▶ **PROBLEM REQUIREMENTS**
Your task is to retype the lines from the opening of the material through the line that includes "scene.camera = cam". Do not copy the pictures.

====================

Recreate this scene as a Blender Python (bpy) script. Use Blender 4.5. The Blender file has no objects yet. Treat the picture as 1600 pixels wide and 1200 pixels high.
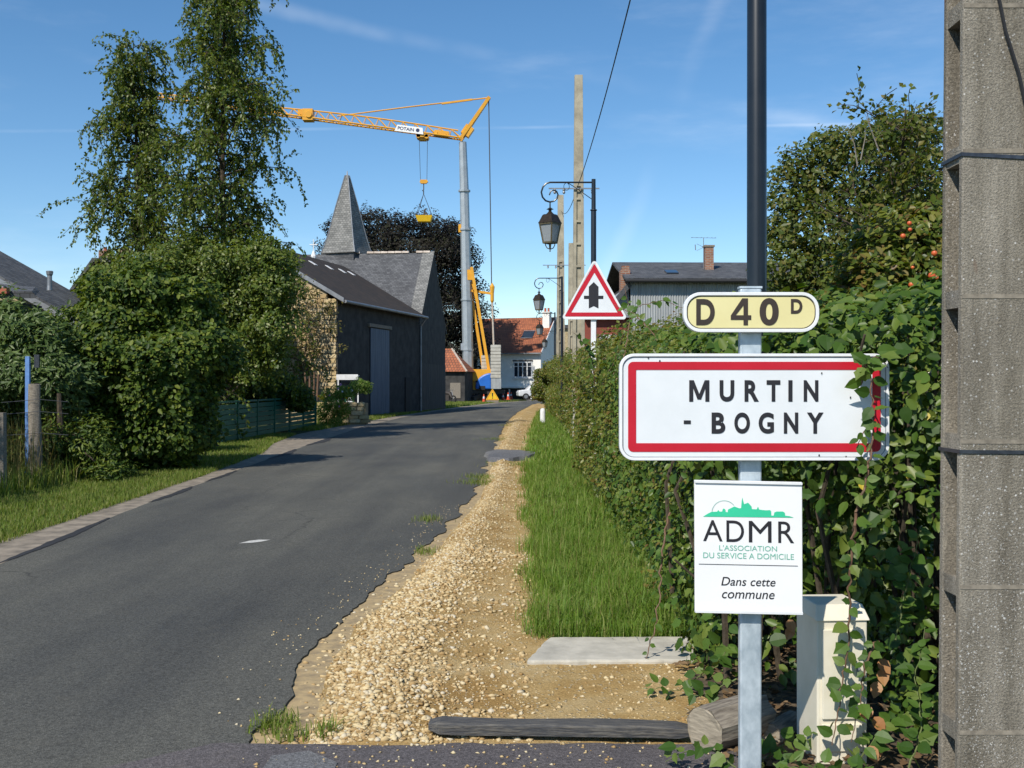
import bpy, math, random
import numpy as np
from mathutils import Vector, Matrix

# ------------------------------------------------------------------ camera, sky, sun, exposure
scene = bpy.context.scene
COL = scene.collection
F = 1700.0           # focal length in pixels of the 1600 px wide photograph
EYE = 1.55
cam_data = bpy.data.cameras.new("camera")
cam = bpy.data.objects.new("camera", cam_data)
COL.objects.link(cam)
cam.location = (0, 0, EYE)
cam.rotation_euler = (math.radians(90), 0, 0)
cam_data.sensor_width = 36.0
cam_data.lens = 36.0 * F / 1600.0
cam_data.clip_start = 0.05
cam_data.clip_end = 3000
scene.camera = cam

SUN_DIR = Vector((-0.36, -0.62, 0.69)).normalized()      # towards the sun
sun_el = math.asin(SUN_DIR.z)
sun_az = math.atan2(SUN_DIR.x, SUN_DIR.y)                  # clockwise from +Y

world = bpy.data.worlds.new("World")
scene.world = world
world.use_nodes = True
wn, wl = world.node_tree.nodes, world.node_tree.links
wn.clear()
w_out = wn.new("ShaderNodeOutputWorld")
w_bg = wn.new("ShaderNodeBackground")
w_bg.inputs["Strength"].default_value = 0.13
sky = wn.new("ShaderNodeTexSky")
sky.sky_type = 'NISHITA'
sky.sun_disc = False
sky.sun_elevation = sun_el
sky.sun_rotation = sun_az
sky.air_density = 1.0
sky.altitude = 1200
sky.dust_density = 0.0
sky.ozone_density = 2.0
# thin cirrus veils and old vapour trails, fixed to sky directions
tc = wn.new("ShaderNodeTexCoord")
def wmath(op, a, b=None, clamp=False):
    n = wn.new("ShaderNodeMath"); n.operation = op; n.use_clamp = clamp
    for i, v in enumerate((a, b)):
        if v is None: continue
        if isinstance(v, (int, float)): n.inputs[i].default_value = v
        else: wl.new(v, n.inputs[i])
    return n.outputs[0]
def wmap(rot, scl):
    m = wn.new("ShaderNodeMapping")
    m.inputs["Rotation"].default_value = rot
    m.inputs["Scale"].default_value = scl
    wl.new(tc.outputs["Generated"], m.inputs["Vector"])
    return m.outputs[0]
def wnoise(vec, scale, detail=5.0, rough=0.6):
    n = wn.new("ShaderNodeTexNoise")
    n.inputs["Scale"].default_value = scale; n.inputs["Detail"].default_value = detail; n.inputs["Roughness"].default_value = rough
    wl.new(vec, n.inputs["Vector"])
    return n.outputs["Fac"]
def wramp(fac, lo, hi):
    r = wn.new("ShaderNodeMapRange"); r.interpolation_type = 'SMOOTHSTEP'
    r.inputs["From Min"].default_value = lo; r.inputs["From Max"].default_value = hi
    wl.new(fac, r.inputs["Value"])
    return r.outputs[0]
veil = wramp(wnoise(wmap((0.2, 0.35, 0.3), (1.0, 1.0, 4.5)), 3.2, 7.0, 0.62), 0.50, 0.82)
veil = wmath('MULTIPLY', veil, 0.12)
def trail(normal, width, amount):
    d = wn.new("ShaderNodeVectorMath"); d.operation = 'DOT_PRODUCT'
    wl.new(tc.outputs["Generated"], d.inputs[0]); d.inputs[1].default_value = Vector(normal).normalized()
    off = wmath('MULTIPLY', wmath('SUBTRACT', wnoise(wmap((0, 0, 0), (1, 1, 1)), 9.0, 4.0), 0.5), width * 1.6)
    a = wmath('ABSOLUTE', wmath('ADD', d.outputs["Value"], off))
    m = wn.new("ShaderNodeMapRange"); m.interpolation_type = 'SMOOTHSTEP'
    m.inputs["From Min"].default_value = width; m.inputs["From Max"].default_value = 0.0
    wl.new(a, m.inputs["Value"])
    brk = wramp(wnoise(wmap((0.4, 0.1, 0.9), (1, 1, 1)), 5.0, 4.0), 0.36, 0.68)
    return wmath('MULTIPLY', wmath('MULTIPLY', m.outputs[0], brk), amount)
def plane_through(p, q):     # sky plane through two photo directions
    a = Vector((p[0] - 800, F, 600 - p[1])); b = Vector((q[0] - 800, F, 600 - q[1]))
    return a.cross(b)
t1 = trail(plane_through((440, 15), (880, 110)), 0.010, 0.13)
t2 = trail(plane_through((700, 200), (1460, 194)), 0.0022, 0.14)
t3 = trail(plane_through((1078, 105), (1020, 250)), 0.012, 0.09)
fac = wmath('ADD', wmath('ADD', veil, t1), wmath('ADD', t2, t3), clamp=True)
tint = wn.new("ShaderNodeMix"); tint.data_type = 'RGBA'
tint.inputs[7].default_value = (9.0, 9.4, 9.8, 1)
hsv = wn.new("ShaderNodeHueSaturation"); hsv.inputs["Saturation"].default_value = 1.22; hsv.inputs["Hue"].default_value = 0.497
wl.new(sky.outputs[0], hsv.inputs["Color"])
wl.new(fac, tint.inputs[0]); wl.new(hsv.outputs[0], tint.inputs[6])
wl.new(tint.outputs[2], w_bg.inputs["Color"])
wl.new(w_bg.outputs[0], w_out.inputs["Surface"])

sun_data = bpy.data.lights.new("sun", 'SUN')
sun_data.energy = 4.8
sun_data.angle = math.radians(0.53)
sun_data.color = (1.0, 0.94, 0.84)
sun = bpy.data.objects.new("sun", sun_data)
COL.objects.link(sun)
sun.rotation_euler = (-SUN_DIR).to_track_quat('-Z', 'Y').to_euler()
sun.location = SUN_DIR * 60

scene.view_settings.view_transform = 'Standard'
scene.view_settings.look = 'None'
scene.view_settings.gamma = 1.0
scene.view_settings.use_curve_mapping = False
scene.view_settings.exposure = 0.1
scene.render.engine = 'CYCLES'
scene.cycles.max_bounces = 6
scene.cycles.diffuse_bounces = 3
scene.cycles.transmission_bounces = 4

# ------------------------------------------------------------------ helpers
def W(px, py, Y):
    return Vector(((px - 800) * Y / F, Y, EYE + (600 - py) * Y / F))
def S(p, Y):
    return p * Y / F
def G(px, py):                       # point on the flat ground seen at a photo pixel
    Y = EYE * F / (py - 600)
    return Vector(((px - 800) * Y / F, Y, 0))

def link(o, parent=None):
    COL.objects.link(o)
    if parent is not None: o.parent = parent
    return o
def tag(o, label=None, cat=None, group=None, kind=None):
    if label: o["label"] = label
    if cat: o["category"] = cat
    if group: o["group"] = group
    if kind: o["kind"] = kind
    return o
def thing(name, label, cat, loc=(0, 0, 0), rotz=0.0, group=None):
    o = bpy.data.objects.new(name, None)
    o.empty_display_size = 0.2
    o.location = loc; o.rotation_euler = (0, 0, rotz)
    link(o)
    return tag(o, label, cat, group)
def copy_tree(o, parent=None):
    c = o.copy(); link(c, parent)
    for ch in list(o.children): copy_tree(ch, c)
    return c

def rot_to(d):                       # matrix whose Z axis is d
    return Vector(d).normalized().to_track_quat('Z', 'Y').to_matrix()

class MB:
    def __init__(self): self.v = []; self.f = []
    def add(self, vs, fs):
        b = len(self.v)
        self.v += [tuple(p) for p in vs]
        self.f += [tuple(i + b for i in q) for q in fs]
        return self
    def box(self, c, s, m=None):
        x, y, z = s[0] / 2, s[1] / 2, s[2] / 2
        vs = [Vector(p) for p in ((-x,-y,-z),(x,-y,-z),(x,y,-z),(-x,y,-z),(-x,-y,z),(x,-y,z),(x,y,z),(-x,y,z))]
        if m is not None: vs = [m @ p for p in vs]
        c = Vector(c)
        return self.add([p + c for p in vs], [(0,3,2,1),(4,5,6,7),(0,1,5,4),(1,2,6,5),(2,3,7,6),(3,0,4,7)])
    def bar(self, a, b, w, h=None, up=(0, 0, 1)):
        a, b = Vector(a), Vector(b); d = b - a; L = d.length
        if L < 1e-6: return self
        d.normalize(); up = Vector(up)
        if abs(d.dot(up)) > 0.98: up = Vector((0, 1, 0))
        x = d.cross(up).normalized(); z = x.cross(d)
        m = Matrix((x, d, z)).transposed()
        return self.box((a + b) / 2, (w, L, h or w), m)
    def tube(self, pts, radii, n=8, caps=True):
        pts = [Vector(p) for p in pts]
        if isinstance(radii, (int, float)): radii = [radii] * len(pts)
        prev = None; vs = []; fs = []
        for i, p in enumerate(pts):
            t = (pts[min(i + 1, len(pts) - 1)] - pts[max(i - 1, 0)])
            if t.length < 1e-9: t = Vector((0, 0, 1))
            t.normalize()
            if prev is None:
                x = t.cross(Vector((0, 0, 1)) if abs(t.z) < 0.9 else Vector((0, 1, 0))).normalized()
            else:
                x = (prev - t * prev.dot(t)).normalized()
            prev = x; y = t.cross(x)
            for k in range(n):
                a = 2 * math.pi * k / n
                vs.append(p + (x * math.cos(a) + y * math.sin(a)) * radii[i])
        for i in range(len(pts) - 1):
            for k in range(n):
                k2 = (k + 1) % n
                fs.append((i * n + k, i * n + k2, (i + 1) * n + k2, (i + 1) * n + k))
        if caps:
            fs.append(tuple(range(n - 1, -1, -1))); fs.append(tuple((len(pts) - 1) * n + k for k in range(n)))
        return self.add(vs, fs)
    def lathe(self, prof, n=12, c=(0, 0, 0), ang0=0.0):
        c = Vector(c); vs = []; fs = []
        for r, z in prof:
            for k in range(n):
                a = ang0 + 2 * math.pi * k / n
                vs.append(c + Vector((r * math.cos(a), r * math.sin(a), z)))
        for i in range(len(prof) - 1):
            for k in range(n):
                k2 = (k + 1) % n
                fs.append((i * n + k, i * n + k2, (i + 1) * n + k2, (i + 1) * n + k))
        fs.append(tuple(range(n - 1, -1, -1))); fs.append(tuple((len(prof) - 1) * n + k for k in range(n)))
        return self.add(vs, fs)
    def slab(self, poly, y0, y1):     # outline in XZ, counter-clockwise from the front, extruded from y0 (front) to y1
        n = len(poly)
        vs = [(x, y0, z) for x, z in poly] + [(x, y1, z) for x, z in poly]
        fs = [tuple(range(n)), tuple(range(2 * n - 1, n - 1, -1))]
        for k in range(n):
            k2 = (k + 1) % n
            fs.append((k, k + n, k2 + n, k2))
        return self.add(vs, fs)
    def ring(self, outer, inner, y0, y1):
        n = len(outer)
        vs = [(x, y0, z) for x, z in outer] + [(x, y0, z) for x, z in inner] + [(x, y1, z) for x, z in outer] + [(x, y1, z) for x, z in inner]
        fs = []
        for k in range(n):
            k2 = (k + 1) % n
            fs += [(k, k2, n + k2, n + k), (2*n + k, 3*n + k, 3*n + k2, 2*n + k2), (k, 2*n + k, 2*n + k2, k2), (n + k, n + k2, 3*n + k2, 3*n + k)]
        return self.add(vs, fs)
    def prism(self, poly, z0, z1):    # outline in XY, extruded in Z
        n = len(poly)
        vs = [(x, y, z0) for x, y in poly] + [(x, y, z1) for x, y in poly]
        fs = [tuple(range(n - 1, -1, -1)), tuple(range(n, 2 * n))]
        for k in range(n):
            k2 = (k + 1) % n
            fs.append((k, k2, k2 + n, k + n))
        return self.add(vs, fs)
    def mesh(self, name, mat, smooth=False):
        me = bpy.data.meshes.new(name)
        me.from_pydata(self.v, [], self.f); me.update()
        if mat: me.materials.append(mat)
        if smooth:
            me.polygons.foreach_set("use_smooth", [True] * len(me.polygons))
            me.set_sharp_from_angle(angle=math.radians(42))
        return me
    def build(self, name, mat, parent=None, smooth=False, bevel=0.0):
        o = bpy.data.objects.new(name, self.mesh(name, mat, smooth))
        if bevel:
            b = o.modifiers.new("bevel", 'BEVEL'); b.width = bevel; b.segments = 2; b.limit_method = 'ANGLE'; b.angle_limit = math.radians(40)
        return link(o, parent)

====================

▶ **COMPLETE RESPONSE**
Recreate this scene as a Blender Python (bpy) script. Use Blender 4.5. The Blender file has no objects yet. Treat the picture as 1600 pixels wide and 1200 pixels high.
import bpy, math, random
import numpy as np
from mathutils import Vector, Matrix

# ------------------------------------------------------------------ camera, sky, sun, exposure
scene = bpy.context.scene
COL = scene.collection
F = 1700.0           # focal length in pixels of the 1600 px wide photograph
EYE = 1.55
cam_data = bpy.data.cameras.new("camera")
cam = bpy.data.objects.new("camera", cam_data)
COL.objects.link(cam)
cam.location = (0, 0, EYE)
cam.rotation_euler = (math.radians(90), 0, 0)
cam_data.sensor_width = 36.0
cam_data.lens = 36.0 * F / 1600.0
cam_data.clip_start = 0.05
cam_data.clip_end = 3000
scene.camera = cam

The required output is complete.